GAZA CITY, Palestinian Territories: Hamas is preparing to hold internal elections to rebuild its leadership following Israel’s killing of several of the group’s top figures during the war in Gaza, sources in the movement said on Monday.
“Internal preparations are still ongoing in order to hold the elections at the appropriate time in areas where conditions on the ground allow it,” a Hamas leader told AFP.
The vote is expected to take place “in the first months of 2026.”
Much of the group’s top leadership has been decimated during the war, which was sparked by Hamas’s unprecedented attack on Israel in October 2023.
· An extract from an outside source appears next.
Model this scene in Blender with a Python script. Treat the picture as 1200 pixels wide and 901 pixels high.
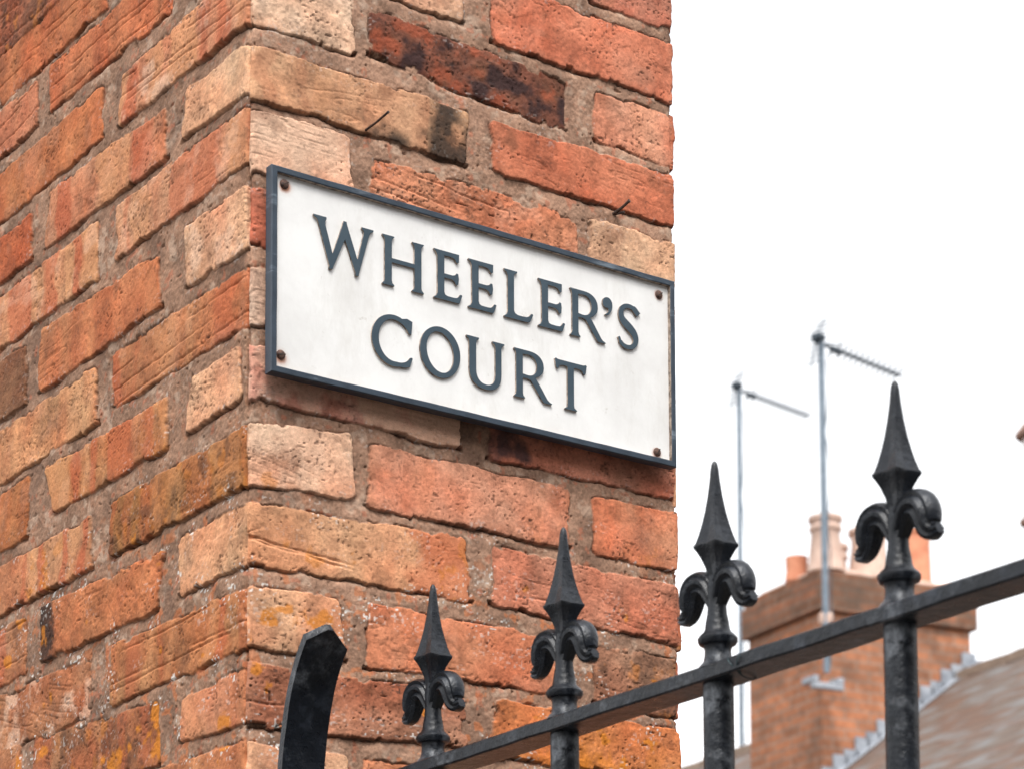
import bpy, bmesh, math, random
import numpy as np
from mathutils import Vector, Matrix

# ------------------------------------------------------------------ camera
scene = bpy.context.scene
for o in list(bpy.data.objects):
    bpy.data.objects.remove(o)
COL = scene.collection
R = math.radians

CAM = Vector((-1.1484, -2.0415, 1.6))          # eye height 1.6 m, corner of the wall is x = y = 0
yaw, pit, rol = 0.621414, 0.0969141, -0.0042962
fw = Vector((math.sin(yaw)*math.cos(pit), math.cos(yaw)*math.cos(pit), math.sin(pit)))
rt = Vector((math.cos(yaw), -math.sin(yaw), 0))
up = rt.cross(fw)
rt, up = rt*math.cos(rol)+up*math.sin(rol), up*math.cos(rol)-rt*math.sin(rol)
cd = bpy.data.cameras.new('camera')
cam = bpy.data.objects.new('camera', cd)
COL.objects.link(cam)
m = Matrix((rt, up, -fw)).transposed().to_4x4()
m.translation = CAM
cam.matrix_world = m
cd.sensor_width = 36
cd.lens = 2893.85/1200*36
cd.shift_y = (1199.66-450.5)/1200              # verticals kept upright
cd.clip_start = 0.05
cd.clip_end = 3000
cd.dof.use_dof = True
cd.dof.focus_distance = 2.57
cd.dof.aperture_fstop = 12.5
cd.dof.aperture_blades = 0
scene.camera = cam

# ------------------------------------------------------------------ light
SUN_EL, SUN_AZ = 58, 212                        # azimuth clockwise from +Y
world = bpy.data.worlds.new('World')
scene.world = world
world.use_nodes = True
wn, wl = world.node_tree.nodes, world.node_tree.links
wn.clear()
sky = wn.new('ShaderNodeTexSky')
sky.sky_type = 'NISHITA'
sky.sun_disc = False
sky.sun_elevation = R(SUN_EL)
sky.sun_rotation = R(SUN_AZ)
sky.dust_density = 3
hs = wn.new('ShaderNodeHueSaturation')          # overcast: the blue is washed out of the sky
hs.inputs['Saturation'].default_value = 0.08
hs.inputs['Value'].default_value = 1.3
bg = wn.new('ShaderNodeBackground')
bg.inputs['Strength'].default_value = 0.15
wo = wn.new('ShaderNodeOutputWorld')
wl.new(sky.outputs[0], hs.inputs['Color'])
wl.new(hs.outputs[0], bg.inputs[0])
wl.new(bg.outputs[0], wo.inputs[0])
sd = bpy.data.lights.new('sun', 'SUN')
sd.energy = 0.9
sd.angle = R(16)
sd.color = (1, 0.96, 0.9)
sun = bpy.data.objects.new('sun', sd)
COL.objects.link(sun)
sv = Vector((math.sin(R(SUN_AZ))*math.cos(R(SUN_EL)), math.cos(R(SUN_AZ))*math.cos(R(SUN_EL)), math.sin(R(SUN_EL))))
sun.rotation_euler = sv.to_track_quat('Z', 'Y').to_euler()
sun.location = (-3, -4, 6)
scene.view_settings.view_transform = 'Standard'
scene.view_settings.look = 'None'
scene.view_settings.gamma = 1
scene.view_settings.exposure = 1.15
scene.render.film_transparent = False

# ------------------------------------------------------------------ helpers
def lin(c, k=1.0):
    return tuple(((v/255)/12.92 if v/255 <= .04045 else ((v/255+.055)/1.055)**2.4)*k for v in c)

def tag(o, label=None, cat=None, group=None, kind=None):
    if label: o['label'] = label
    if cat: o['category'] = cat
    if group: o['group'] = group
    if kind: o['kind'] = kind
    return o

def empty(name, loc=(0, 0, 0)):
    o = bpy.data.objects.new(name, None)
    o.location = loc
    o.empty_display_size = .1
    COL.objects.link(o)
    return o

def link(name, me, mats=(), parent=None, loc=None, smooth=None):
    """vertices are in world space; when a parent is given they are kept there"""
    for mt in (mats if isinstance(mats, (list, tuple)) else [mats]):
        me.materials.append(mt)
    o = bpy.data.objects.new(name, me)
    COL.objects.link(o)
    if parent is not None:
        o.parent = parent
        o.location = -Vector(world_loc(parent))
    if smooth is not None:
        me.polygons.foreach_set('use_smooth', [smooth]*len(me.polygons))
    return o

def world_loc(o):
    v = Vector(o.location)
    while o.parent is not None:
        o = o.parent
        v = v + Vector(o.location)
    return v

class MB:
    """collects geometry for one mesh object"""
    def __init__(s):
        s.bm = bmesh.new()
        s.uv = s.bm.loops.layers.uv.new('UVMap')
    def poly(s, pts, mi=0, uvs=None):
        f = s.bm.faces.new([s.bm.verts.new(p) for p in pts])
        f.material_index = mi
        if uvs:
            for l, c in zip(f.loops, uvs): l[s.uv].uv = c
        return f
    def boxf(s, P, X, Y, Z, mi=0, bevel=0):
        """box from corner P along vectors X, Y, Z; UVs in metres"""
        P, X, Y, Z = map(Vector, (P, X, Y, Z))
        v = [s.bm.verts.new(P + X*a + Y*b + Z*c) for c in (0, 1) for b in (0, 1) for a in (0, 1)]
        F = [((0, 1, 5, 4), X, Z), ((1, 3, 7, 5), Y, Z), ((3, 2, 6, 7), X, Z), ((2, 0, 4, 6), Y, Z), ((4, 5, 7, 6), X, Y), ((2, 3, 1, 0), X, Y)]
        fs = []
        for idx, A_, B_ in F:
            f = s.bm.faces.new([v[i] for i in idx]); f.material_index = mi
            a, b = A_.normalized(), B_.normalized()
            for l in f.loops:
                l[s.uv].uv = (l.vert.co.dot(a), l.vert.co.dot(b))
            fs.append(f)
        if X.cross(Y).dot(Z) < 0:
            bmesh.ops.reverse_faces(s.bm, faces=fs)
        if bevel:
            es = list({e for f in fs for e in f.edges})
            bmesh.ops.bevel(s.bm, geom=es, offset=bevel, segments=2, affect='EDGES', profile=.5)
        return s
    def box(s, x0, x1, y0, y1, z0, z1, mi=0, bevel=0):
        return s.boxf((x0, y0, z0), (x1-x0, 0, 0), (0, y1-y0, 0), (0, 0, z1-z0), mi, bevel)
    def lathe(s, c, prof, n=24, axis=(0, 0, 1), mi=0, sq=0, phase=0):
        """prof: (radius, height) list round an axis through c; sq=1 gives a square section"""
        c = Vector(c); ax = Vector(axis).normalized()
        q = Vector((0, 0, 1)).rotation_difference(ax)
        rings = []
        for r, h in prof:
            ring = []
            for i in range(n):
                t = 2*math.pi*i/n + phase
                ring.append(s.bm.verts.new(c + q @ Vector((r*math.cos(t), r*math.sin(t), h))))
            rings.append(ring)
        for a, b in zip(rings, rings[1:]):
            for i in range(n):
                f = s.bm.faces.new((a[i], a[(i+1) % n], b[(i+1) % n], b[i])); f.material_index = mi
        f = s.bm.faces.new(rings[0][::-1]); f.material_index = mi
        f = s.bm.faces.new(rings[-1]); f.material_index = mi
        return s
    def sweep(s, pts, section, side, mi=0, taper=None):
        """sweep 2-D section (a along 'side', b along the path's normal) along pts"""
        pts = [Vector(p) for p in pts]; side = Vector(side).normalized()
        rings = []
        for i, p in enumerate(pts):
            t = (pts[min(i+1, len(pts)-1)] - pts[max(i-1, 0)]).normalized()
            n = side.cross(t).normalized()
            k = taper[i] if taper else (1, 1)
            if not isinstance(k, tuple): k = (k, k)
            rings.append([s.bm.verts.new(p + side*a*k[0] + n*b*k[1]) for a, b in section])
        m_ = len(section)
        for a, b in zip(rings, rings[1:]):
            for i in range(m_):
                f = s.bm.faces.new((a[i], a[(i+1) % m_], b[(i+1) % m_], b[i])); f.material_index = mi
        s.bm.faces.new(rings[0][::-1]).material_index = mi
        s.bm.faces.new(rings[-1]).material_index = mi
        return s
    def tube(s, pts, r, n=8, mi=0):
        pts = [Vector(p) for p in pts]
        d = (pts[-1]-pts[0]).normalized()
        side = d.cross(Vector((0, 0, 1)))
        if side.length < .2: side = d.cross(Vector((0.3, 1, 0)))
        return s.sweep(pts, [(r*math.cos(2*math.pi*i/n), r*math.sin(2*math.pi*i/n)) for i in range(n)], side, mi)
    def build(s, name, mats, parent=None, smooth=False):
        me = bpy.data.meshes.new(name)
        bmesh.ops.recalc_face_normals(s.bm, faces=s.bm.faces)
        s.bm.to_mesh(me); s.bm.free()
        o = link(name, me, mats, parent)
        if smooth == 'auto':
            me.polygons.foreach_set('use_smooth', [True]*len(me.polygons))
            me.set_sharp_from_angle(angle=R(38))
        elif smooth:
            me.polygons.foreach_set('use_smooth', [True]*len(me.polygons))
        return o

# ------------------------------------------------------------------ materials
class Mat:
    def __init__(s, name, rough=.8, metal=0, spec=.5):
        s.m = bpy.data.materials.new(name); s.m.use_nodes = True
        s.n, s.l = s.m.node_tree.nodes, s.m.node_tree.links
        s.b = s.n['Principled BSDF']
        s.b.inputs['Roughness'].default_value = rough
        s.b.inputs['Metallic'].default_value = metal
        s.b.inputs['Specular IOR Level'].default_value = spec
        s.tc = s.n.new('ShaderNodeTexCoord')
    def node(s, t, **k):
        nd = s.n.new(t)
        for a, v in k.items(): setattr(nd, a, v)
        return nd
    def noise(s, scale, detail=6, rough=.6, vec=None, stretch=None, dist=0):
        nz = s.node('ShaderNodeTexNoise')
        nz.inputs['Scale'].default_value = scale; nz.inputs['Detail'].default_value = detail
        nz.inputs['Roughness'].default_value = rough; nz.inputs['Distortion'].default_value = dist
        v = vec or s.tc.outputs['Object']
        if stretch:
            mp = s.node('ShaderNodeMapping'); mp.inputs['Scale'].default_value = stretch
            s.l.new(v, mp.inputs[0]); v = mp.outputs[0]
        s.l.new(v, nz.inputs['Vector'])
        return nz.outputs['Fac']
    def ramp(s, fac, stops):
        r = s.node('ShaderNodeValToRGB')
        e = r.color_ramp.elements
        while len(e) < len(stops): e.new(.5)
        for el, (p, c) in zip(e, stops):
            el.position = p; el.color = (*c, 1) if len(c) == 3 else c
        s.l.new(fac, r.inputs[0])
        return r.outputs[0]
    def mix(s, fac, a, b, mode='MIX'):
        x = s.node('ShaderNodeMix', data_type='RGBA', blend_type=mode)
        for i, v in ((0, fac), (6, a), (7, b)):
            if hasattr(v, 'is_linked'): s.l.new(v, x.inputs[i])
            elif i == 0: x.inputs[0].default_value = v
            else: x.inputs[i].default_value = (*v, 1)
        return x.outputs[2]
    def math(s, op, a, b=0):
        x = s.node('ShaderNodeMath', operation=op)
        for i, v in enumerate((a, b)):
            if hasattr(v, 'is_linked'): s.l.new(v, x.inputs[i])
            else: x.inputs[i].default_value = v
        return x.outputs[0]
    def color(s, c):
        if hasattr(c, 'is_linked'): s.l.new(c, s.b.inputs['Base Color'])
        else: s.b.inputs['Base Color'].default_value = (*c, 1)
        return s
    def rough(s, v): s.l.new(v, s.b.inputs['Roughness']); return s
    def bump(s, h, dist, strength=1):
        b = s.node('ShaderNodeBump'); b.inputs['Distance'].default_value = dist
        b.inputs['Strength'].default_value = strength
        s.l.new(h, b.inputs['Height']); s.l.new(b.outputs[0], s.b.inputs['Normal'])
        return s
    def bw(s, v0, v1, fac):
        return s.ramp(fac, [(v0, (0, 0, 0)), (v1, (1, 1, 1))])

M = {}
# brickwork: the pigment of every brick comes with the mesh, grain is added here
w = Mat('weathered_brick', .92, spec=.25)
at = w.node('ShaderNodeAttribute', attribute_name='pigment')
g1 = w.noise(900, 4, .7)
g2 = w.noise(260, 5, .65)
c = w.mix(.35, at.outputs['Color'], w.ramp(g1, [(.25, (.38, .38, .38)), (.52, (1, 1, 1)), (.8, (1.35, 1.35, 1.35))]), 'MULTIPLY')
c = w.mix(.30, c, w.ramp(g2, [(.3, (.6, .58, .56)), (.52, (1, 1, 1)), (.75, (1.3, 1.32, 1.34))]), 'MULTIPLY')
w.color(c).bump(w.math('ADD', w.math('MULTIPLY', g1, .45), g2), .0008, .8)
M['brick'] = w.m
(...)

The war has also devastated the Gaza Strip, leaving its more than two million residents in dire humanitarian conditions.
The leadership renewal process includes the formation of a new 50-member Shoura Council, a consultative body dominated by religious figures.
Its members are selected every four years by Hamas’ three branches: the Gaza Strip, the occupied West Bank and the movement’s external leadership.
Hamas prisoners in Israeli prisons are also eligible to vote.
During previous elections, held before the war, members across Gaza and the West Bank used to gather at different locations including mosques to choose the Shoura Council.
That council is responsible, every four years, for electing the 18-member political bureau and its chief, who serves as Hamas’s overall leader.
Another Hamas source close to the process said the timing of the political bureau elections remains uncertain “given the circumstances our people are going through.”
After Israel killed former Hamas chief Ismail Haniyeh in Tehran in July 2024, the group chose its then-Gaza chief Yahya Sinwar as his successor.
Israel accused Sinwar of masterminding the October 7 attack.
He too was killed by Israeli forces in the southern Gaza city of Rafah, three months after Haniyeh’s assassination.
Hamas then opted for an interim five-member leadership committee based in Qatar, postponing the appointment of a single leader until elections are held and given the risk of being targeted by Israel.
According to sources, two figures have now emerged as frontrunners to be the head of the political bureau: Khalil Al-Hayya and Khaled Meshaal.
Hayya, 65, a Gaza native and Hamas’s chief negotiator in ceasefire talks, has held senior roles since at least 2006, according to the US-based NGO the Counter-Extremism Project (CEP).
Meshaal, who led the Political Bureau from 2004 to 2017, has never lived in Gaza. He was born in the West Bank in 1956.
He joined Hamas in Kuwait and later lived in Jordan, Syria and Qatar. The CEP says he oversaw Hamas’s evolution into a political-military hybrid.
He currently heads the movement’s diaspora office.
A Hamas member in Gaza said Hayya is a strong contender due to his relations with other Palestinian factions, including rival Fatah, which dominates the Palestinian Authority, as well as his regional standing.
Hayya also enjoys backing from both the Shoura Council and Hamas’s military wing, the Ezzedine Al-Qassam Brigades.
Another source said other potential candidates include West Bank Hamas leader Zaher Jabarin and Shoura Council head Nizar Awadallah.